相続放棄により、その相続に関しては相続人とならなかったものとみなされます(民法939条)。
「(実家等の)空き家問題」から相続放棄をすることによって離脱することになります。
⑺ 「相続財産清算人の選任申立て」
相続放棄の時に相続財産を現に占有しているときは、その放棄によって、相続人となる人に対して相続財産を引き渡すまでの間、自己の財産におけるのと同一の注意をして、財産の管理をしなければならない義務を負います。

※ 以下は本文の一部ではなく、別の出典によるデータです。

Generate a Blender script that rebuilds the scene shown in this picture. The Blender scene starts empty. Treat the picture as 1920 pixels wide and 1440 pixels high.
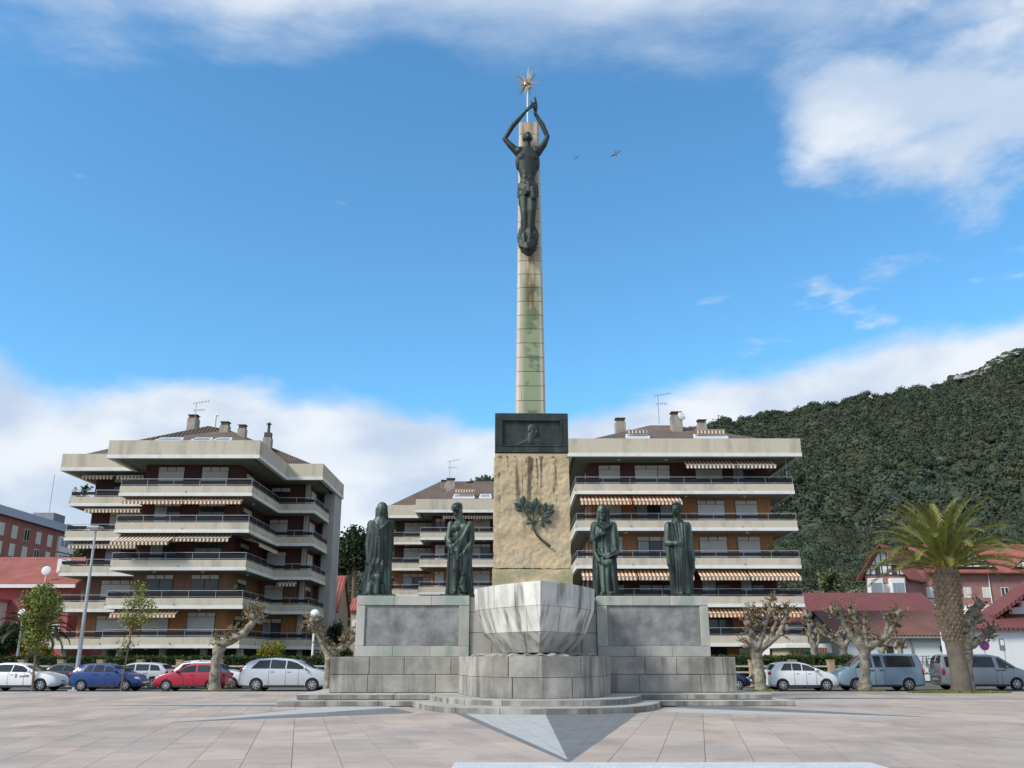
import bpy, bmesh, math, random
import numpy as np
from mathutils import Vector, Matrix, Euler
R = math.radians
random.seed(7); rng = np.random.default_rng(11)
sc = bpy.context.scene
col = sc.collection

# ------------------------------------------------------------------ camera
PITCH = R(16.85); FPX = 1700.0; CZ = 1.65
cam_d = bpy.data.cameras.new('camera'); cam = bpy.data.objects.new('camera', cam_d); col.objects.link(cam)
cam_d.sensor_width = 36; cam_d.lens = 36 * FPX / 1920; cam_d.clip_end = 6000; cam_d.clip_start = .1
cam.location = (0, 0, CZ); cam.rotation_euler = (R(90) + PITCH, 0, 0)
sc.camera = cam

def ray(u, v):
    a, b = (u - 960) / FPX, (720 - v) / FPX
    return Vector((a, math.cos(PITCH) - b * math.sin(PITCH), math.sin(PITCH) + b * math.cos(PITCH)))
def at(u, v, Y):
    d = ray(u, v); t = Y / d.y
    return Vector((t * d.x, Y, CZ + t * d.z))
def gnd(u, v, z=0.0):
    d = ray(u, v); t = (z - CZ) / d.z
    return Vector((t * d.x, t * d.y, z))
def ux(u, Y, z=1.0):                       # x of a picture column at distance Y and height z
    return (u - 960) / FPX * (Y * math.cos(PITCH) + (z - CZ) * math.sin(PITCH))

# ------------------------------------------------------------------ world, sun, exposure
SUN_AZ, SUN_EL = R(-122), R(40)            # azimuth clockwise from +Y (view direction), elevation
world = bpy.data.worlds.new('World'); sc.world = world; world.use_nodes = True
HOX, HOY = 9.3, 2.2
CUX, CUY = 5.1, 3.3
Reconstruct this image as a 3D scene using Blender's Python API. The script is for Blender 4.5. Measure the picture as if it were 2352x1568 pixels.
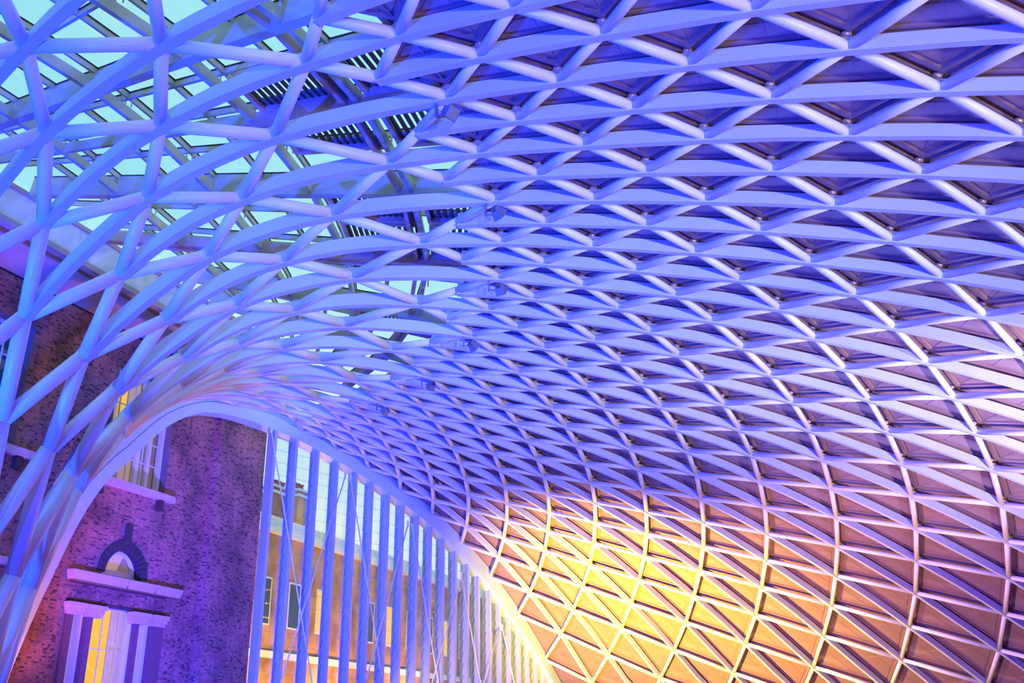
import bpy, math, random
import numpy as np
from mathutils import Matrix, Vector
random.seed(7)
for o in list(bpy.data.objects): bpy.data.objects.remove(o)
sc = bpy.context.scene
COL = sc.collection
EYE = 1.65                                    # camera height above the floor
# ------------------------------------------------------------------ camera
cam_d = bpy.data.cameras.new('camera'); cam = bpy.data.objects.new('camera', cam_d); COL.objects.link(cam)
CR = ((0.65531, 0.75523, -0.01371), (0.29687, -0.24082, 0.92405), (-0.69457, 0.60961, 0.38202))
CP = Vector((40.0, 0.0, EYE))
cam.matrix_world = Matrix(((CR[0][0], CR[1][0], -CR[2][0], CP.x), (CR[0][1], CR[1][1], -CR[2][1], CP.y),
                           (CR[0][2], CR[1][2], -CR[2][2], CP.z), (0, 0, 0, 1)))
cam_d.sensor_width = 36; cam_d.lens = 34.67; cam_d.clip_end = 600; cam_d.clip_start = .1
sc.camera = cam
FPX = 2265.0
def px_of(P):
    d = (P[0]-CP.x, P[1]-CP.y, P[2]-CP.z)
    z = sum(a*b for a, b in zip(d, CR[2]))
    if z < .5: return None
    return 1176+FPX*sum(a*b for a, b in zip(d, CR[0]))/z, 784-FPX*sum(a*b for a, b in zip(d, CR[1]))/z, z
# ------------------------------------------------------------------ world, lights, exposure
sc.view_settings.view_transform = 'Standard'; sc.view_settings.look = 'None'
sc.view_settings.gamma = 1; sc.view_settings.use_curve_mapping = False
sc.view_settings.exposure = 0.0
w = bpy.data.worlds.new('evening_sky'); sc.world = w; w.use_nodes = True
nt = w.node_tree; nt.nodes.clear()
out = nt.nodes.new('ShaderNodeOutputWorld'); bg = nt.nodes.new('ShaderNodeBackground')
tc = nt.nodes.new('ShaderNodeTexCoord'); nz = nt.nodes.new('ShaderNodeTexNoise'); rp = nt.nodes.new('ShaderNodeValToRGB')
nz.inputs['Scale'].default_value = 1.6; nz.inputs['Detail'].default_value = 4
rp.color_ramp.elements[0].color = (.36, .83, .96, 1); rp.color_ramp.elements[1].color = (.58, .97, .98, 1)
rp.color_ramp.elements[0].position = .35; rp.color_ramp.elements[1].position = .65
nt.links.new(tc.outputs['Generated'], nz.inputs['Vector']); nt.links.new(nz.outputs['Fac'], rp.inputs['Fac'])
sx = nt.nodes.new('ShaderNodeSeparateXYZ'); mr = nt.nodes.new('ShaderNodeMapRange'); mxw = nt.nodes.new('ShaderNodeMix'); mxw.data_type = 'RGBA'
mr.inputs[1].default_value = .22; mr.inputs[2].default_value = .48; mxw.inputs[6].default_value = (.86, 1.0, 1.0, 1)
nt.links.new(tc.outputs['Generated'], sx.inputs[0]); nt.links.new(sx.outputs['Z'], mr.inputs[0]); nt.links.new(mr.outputs[0], mxw.inputs[0])
nt.links.new(rp.outputs['Color'], mxw.inputs[7]); nt.links.new(mxw.outputs[2], bg.inputs['Color']); nt.links.new(bg.outputs[0], out.inputs[0])
bg.inputs['Strength'].default_value = 1.0
def lamp(name, kind, loc, tgt, power, col, size=1.0, angle=120, blend=.5):
    d = bpy.data.lights.new(name, kind); d.energy = power; d.color = col
    if kind == 'SPOT': d.spot_size = math.radians(angle); d.spot_blend = blend; d.shadow_soft_size = size
    if kind == 'POINT': d.shadow_soft_size = size
    if kind == 'AREA': d.size = size
    o = bpy.data.objects.new(name, d); COL.objects.link(o); o.location = loc
    o.rotation_euler = (Vector(tgt)-Vector(loc)).to_track_quat('-Z', 'Y').to_euler()
    return o
def pol(r, deg, z): return (r*math.cos(math.radians(deg)), r*math.sin(math.radians(deg)), z)
BLUE = (.004, .035, 1.0); WHT = (.74, .82, 1.0); PINK = (1.0, .13, .50); GOLD = (1.0, .50, .02)
lamp('blue_floodlight', 'SPOT', (22, -7, 1.2), (22, 22, 12), 50000, BLUE, .12, 140, .5)
lamp('blue_floodlight', 'SPOT', (30, -9, 1.2), (20, 34, 10), 30000, BLUE, .12, 120, .5)
lamp('blue_floodlight', 'SPOT', (15, -4, 1.2), (2, 24, 9), 48000, BLUE, .12, 120, .6)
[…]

お父さんが亡くなり、お父さんの相続開始の時に、お父さん名義の家にお母さんとお子さんが住んでいる場合、お母さんやお子さんは、相続放棄をしたことによって、次の相続人になる方に引き継ぐまでの間、しっかりと不動産の管理をしなければならないわけです。
また、相続財産である不動産(空き家等)が損壊をして、第三者に損害を与えた場合には、この損害を賠償しなければならない可能性もあります。
そこで、相続放棄後の「相続財産管理人選任申立て」をすることで「空き家」の管理義務や処分を「相続財産清算人」に引き継ぎます。
3 さいごに
「空き家問題」については、不動産の所有者の方がご存命中、ご本人がある程度の道筋を立てておくこと、周りの親族が少しずつでもサポートをしてあげることが重要だと思います。
弁護士として、「空き家問題」の解決は、その知見と経験を活かすことができる業務といえます。
少しでもご実家や自宅の「空き家問題」が気になる場合には、弁護士に相談されることをお勧めします。